What the task asks
Omit all images, then return the remaining material exactly as it stands.

-- Begin Recorded data --

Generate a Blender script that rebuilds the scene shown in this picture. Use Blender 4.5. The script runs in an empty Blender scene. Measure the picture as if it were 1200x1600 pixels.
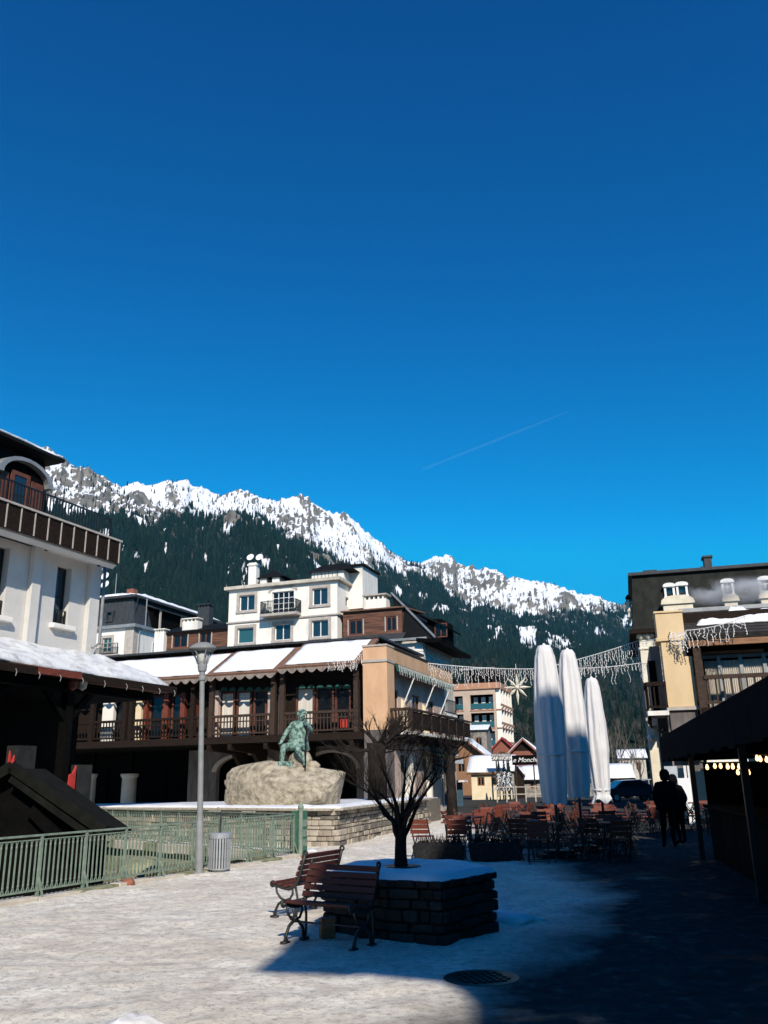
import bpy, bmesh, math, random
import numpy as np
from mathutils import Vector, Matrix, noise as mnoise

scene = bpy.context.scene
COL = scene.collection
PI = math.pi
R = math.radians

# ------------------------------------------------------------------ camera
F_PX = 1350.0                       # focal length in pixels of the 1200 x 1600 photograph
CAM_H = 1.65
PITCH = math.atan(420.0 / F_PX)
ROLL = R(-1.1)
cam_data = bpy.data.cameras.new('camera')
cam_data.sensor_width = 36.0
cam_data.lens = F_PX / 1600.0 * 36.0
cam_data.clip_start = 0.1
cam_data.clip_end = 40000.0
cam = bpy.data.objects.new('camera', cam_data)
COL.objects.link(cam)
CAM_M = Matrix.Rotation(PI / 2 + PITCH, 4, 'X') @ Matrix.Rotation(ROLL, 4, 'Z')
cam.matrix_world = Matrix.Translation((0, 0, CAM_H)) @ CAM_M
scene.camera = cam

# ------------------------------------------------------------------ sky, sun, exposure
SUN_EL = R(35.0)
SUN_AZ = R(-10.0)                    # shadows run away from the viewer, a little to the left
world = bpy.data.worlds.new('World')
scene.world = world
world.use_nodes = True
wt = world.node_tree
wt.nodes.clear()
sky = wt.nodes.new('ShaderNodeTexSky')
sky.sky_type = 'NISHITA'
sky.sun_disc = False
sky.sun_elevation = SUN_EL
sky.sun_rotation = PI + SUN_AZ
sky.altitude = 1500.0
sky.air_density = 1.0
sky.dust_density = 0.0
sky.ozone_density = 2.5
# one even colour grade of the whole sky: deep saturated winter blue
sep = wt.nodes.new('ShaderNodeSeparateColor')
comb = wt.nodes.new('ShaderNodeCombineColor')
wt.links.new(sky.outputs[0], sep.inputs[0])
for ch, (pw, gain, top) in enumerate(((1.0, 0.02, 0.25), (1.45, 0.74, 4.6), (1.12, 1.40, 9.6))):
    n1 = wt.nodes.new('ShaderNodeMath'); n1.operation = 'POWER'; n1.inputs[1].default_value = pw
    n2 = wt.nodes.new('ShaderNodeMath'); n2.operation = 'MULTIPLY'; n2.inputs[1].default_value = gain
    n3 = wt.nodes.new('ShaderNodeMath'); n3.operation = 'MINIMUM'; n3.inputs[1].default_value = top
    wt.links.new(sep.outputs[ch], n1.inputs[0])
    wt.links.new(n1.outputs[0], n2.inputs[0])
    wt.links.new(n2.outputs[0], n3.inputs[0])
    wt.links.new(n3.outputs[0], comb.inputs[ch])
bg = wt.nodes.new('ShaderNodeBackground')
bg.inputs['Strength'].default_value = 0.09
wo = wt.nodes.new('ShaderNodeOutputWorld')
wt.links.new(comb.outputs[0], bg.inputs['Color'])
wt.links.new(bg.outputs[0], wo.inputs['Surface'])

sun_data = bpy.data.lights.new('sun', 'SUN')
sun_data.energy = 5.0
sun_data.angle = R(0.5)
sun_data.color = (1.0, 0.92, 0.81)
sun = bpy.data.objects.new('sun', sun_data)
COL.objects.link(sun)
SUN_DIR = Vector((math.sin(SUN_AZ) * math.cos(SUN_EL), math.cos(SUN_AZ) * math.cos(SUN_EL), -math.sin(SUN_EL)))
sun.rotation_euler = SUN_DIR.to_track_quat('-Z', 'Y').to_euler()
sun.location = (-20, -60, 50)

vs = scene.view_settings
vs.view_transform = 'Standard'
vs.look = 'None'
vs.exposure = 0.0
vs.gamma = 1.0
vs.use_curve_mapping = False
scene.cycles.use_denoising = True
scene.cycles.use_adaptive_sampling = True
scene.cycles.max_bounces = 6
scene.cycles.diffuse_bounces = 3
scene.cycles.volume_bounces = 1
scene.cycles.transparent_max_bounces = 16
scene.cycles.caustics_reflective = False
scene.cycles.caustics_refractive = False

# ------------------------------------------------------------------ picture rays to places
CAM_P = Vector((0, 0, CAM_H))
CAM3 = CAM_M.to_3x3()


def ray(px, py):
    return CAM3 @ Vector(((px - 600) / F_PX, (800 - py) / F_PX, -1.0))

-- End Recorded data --

Solution to this problem
Generate a Blender script that rebuilds the scene shown in this picture. Use Blender 4.5. The script runs in an empty Blender scene. Measure the picture as if it were 1200x1600 pixels.
import bpy, bmesh, math, random
import numpy as np
from mathutils import Vector, Matrix, noise as mnoise

scene = bpy.context.scene
COL = scene.collection
PI = math.pi
R = math.radians

# ------------------------------------------------------------------ camera
F_PX = 1350.0                       # focal length in pixels of the 1200 x 1600 photograph
CAM_H = 1.65
PITCH = math.atan(420.0 / F_PX)
ROLL = R(-1.1)
cam_data = bpy.data.cameras.new('camera')
cam_data.sensor_width = 36.0
cam_data.lens = F_PX / 1600.0 * 36.0
cam_data.clip_start = 0.1
cam_data.clip_end = 40000.0
cam = bpy.data.objects.new('camera', cam_data)
COL.objects.link(cam)
CAM_M = Matrix.Rotation(PI / 2 + PITCH, 4, 'X') @ Matrix.Rotation(ROLL, 4, 'Z')
cam.matrix_world = Matrix.Translation((0, 0, CAM_H)) @ CAM_M
scene.camera = cam

# ------------------------------------------------------------------ sky, sun, exposure
SUN_EL = R(35.0)
SUN_AZ = R(-10.0)                    # shadows run away from the viewer, a little to the left
world = bpy.data.worlds.new('World')
scene.world = world
world.use_nodes = True
wt = world.node_tree
wt.nodes.clear()
sky = wt.nodes.new('ShaderNodeTexSky')
sky.sky_type = 'NISHITA'
sky.sun_disc = False
sky.sun_elevation = SUN_EL
sky.sun_rotation = PI + SUN_AZ
sky.altitude = 1500.0
sky.air_density = 1.0
sky.dust_density = 0.0
sky.ozone_density = 2.5
# one even colour grade of the whole sky: deep saturated winter blue
sep = wt.nodes.new('ShaderNodeSeparateColor')
comb = wt.nodes.new('ShaderNodeCombineColor')
wt.links.new(sky.outputs[0], sep.inputs[0])
for ch, (pw, gain, top) in enumerate(((1.0, 0.02, 0.25), (1.45, 0.74, 4.6), (1.12, 1.40, 9.6))):
    n1 = wt.nodes.new('ShaderNodeMath'); n1.operation = 'POWER'; n1.inputs[1].default_value = pw
    n2 = wt.nodes.new('ShaderNodeMath'); n2.operation = 'MULTIPLY'; n2.inputs[1].default_value = gain
    n3 = wt.nodes.new('ShaderNodeMath'); n3.operation = 'MINIMUM'; n3.inputs[1].default_value = top
    wt.links.new(sep.outputs[ch], n1.inputs[0])
    wt.links.new(n1.outputs[0], n2.inputs[0])
    wt.links.new(n2.outputs[0], n3.inputs[0])
    wt.links.new(n3.outputs[0], comb.inputs[ch])
bg = wt.nodes.new('ShaderNodeBackground')
bg.inputs['Strength'].default_value = 0.09
wo = wt.nodes.new('ShaderNodeOutputWorld')
wt.links.new(comb.outputs[0], bg.inputs['Color'])
wt.links.new(bg.outputs[0], wo.inputs['Surface'])

sun_data = bpy.data.lights.new('sun', 'SUN')
sun_data.energy = 5.0
sun_data.angle = R(0.5)
sun_data.color = (1.0, 0.92, 0.81)
sun = bpy.data.objects.new('sun', sun_data)
COL.objects.link(sun)
SUN_DIR = Vector((math.sin(SUN_AZ) * math.cos(SUN_EL), math.cos(SUN_AZ) * math.cos(SUN_EL), -math.sin(SUN_EL)))
sun.rotation_euler = SUN_DIR.to_track_quat('-Z', 'Y').to_euler()
sun.location = (-20, -60, 50)

vs = scene.view_settings
vs.view_transform = 'Standard'
vs.look = 'None'
vs.exposure = 0.0
vs.gamma = 1.0
vs.use_curve_mapping = False
scene.cycles.use_denoising = True
scene.cycles.use_adaptive_sampling = True
scene.cycles.max_bounces = 6
scene.cycles.diffuse_bounces = 3
scene.cycles.volume_bounces = 1
scene.cycles.transparent_max_bounces = 16
scene.cycles.caustics_reflective = False
scene.cycles.caustics_refractive = False

# ------------------------------------------------------------------ picture rays to places
CAM_P = Vector((0, 0, CAM_H))
CAM3 = CAM_M.to_3x3()


def ray(px, py):
    return CAM3 @ Vector(((px - 600) / F_PX, (800 - py) / F_PX, -1.0))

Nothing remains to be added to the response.